The thought of a whole family subscribing to a single carrier's service bundled together on one femtocell is very enticing. What is even more attractive is that it provides carriers with an opportunity to reduce handset subsidization through the “giveaway” of what is seen as a high value femtocell as incentive to adopt the package. More cunning still is that the “cost” of the femtocell can easily be recouped by carriers in the form of the subscription fee required to take advantage of the service.

 

What about the not-so-obvious benefits of femtocells? These are varied and include some compelling reasons for their adoption. First, they allow multiple lines to be added to a location without the need for costly hardwiring. Femtocells will also bring carriers revenues that are otherwise being siphoned off to fixed line competitors.
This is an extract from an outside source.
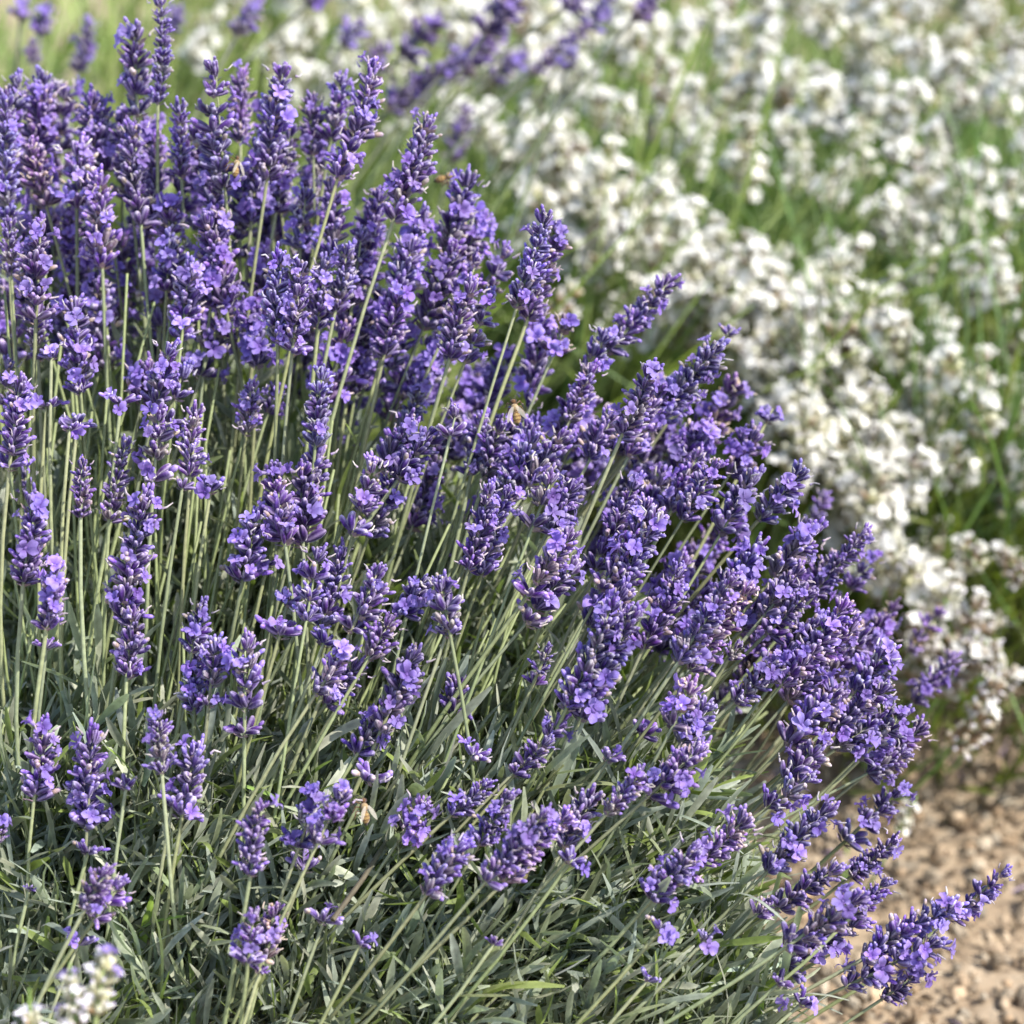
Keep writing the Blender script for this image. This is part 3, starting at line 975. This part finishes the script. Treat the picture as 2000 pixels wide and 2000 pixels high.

Cellular carriers can begin to take a chunk of the termination fees which are almost always being gobbled up by the fixed line carriers today.

 

ABI Research believes that all of these are persuasive arguments for the adoption of femtocells, but the real sweet spot for them is revealed when looking at the long-term big picture. Cellular carriers have no footprint in the average household, where some kind of presence is a fundamental prerequisite for delivering triple and quadruple-play services. Femtocells will provide carriers with the most cost-effective way of getting boxes into homes, allowing them to build a very compelling converged service bundle.

 

We have clearly established that there is a very large pot of gold, but what about the problematic rainbow? The barriers that face the growth of the femtocell market can be grouped as technological and market issues.

 

The technological issues include the following:

 

  • The need to connect to other companies' ADSL gateways may present some issues in managing service delivery.
  • Carriers do not like extra boxes in networks. All femtocell implementations will require either an fRNC or some type of controller.
  • The management of multiple small radio basestations in a network could be problematic.
  • Femtocells are not standardized. There are no common features towards which semiconductor and equipment vendors can build.

 

ABI Research takes the view that in any market it is inevitably the technical problems that raise their heads first. But in general terms, where there's a will, there's a way, and these issues disappear when the financial motivation to go with a particular technology outweighs the real problems with realizing services. If it makes money, it will be done!

 

It is a fundamental fact that femtocells face a far more formidable barrier in the form of market issues than from a technological standpoint. The biggest of these is that OEMs and carriers have invested so much into the development of Wi-Fi based FMC services that they will be loath to demote that approach.

 

That is closely followed by the notion that femtocell adoption is highly dependant upon the state of individual carriers' businesses. For some that have a well developed Wi-Fi hotspot network, such as T-Mobile in the US, it makes sense to go with a Wi-Fi-based service. Some carriers just do not aspire to offer converged services, and play heavily in the delivery of prepaid services to the lower end of the subscriber base. However, there are some carriers that see value in pursuing the converged service offering and some of these will move to femtocells as the delivery method of choice. The real gating factor for high volumes of shipments will be how long it takes carriers to get to a position where they are ready to deliver fully on the converged play. For some it will be a matter of months, for others it will be years.

 

In summary, ABI Research believes that the potential rewards from femtocells will outweigh the barriers facing uptake and there will be a slow and steady adoption of services, the timing of which will be dictated by the readiness of carriers to address FMC. Femtocells will not displace Wi-Fi based services but will be employed alongside them. The mix of the two technologies will be dictated by individual carriers' technology choices, which will in turn be driven by the need to find the best technological approach to subscriber and business conditions.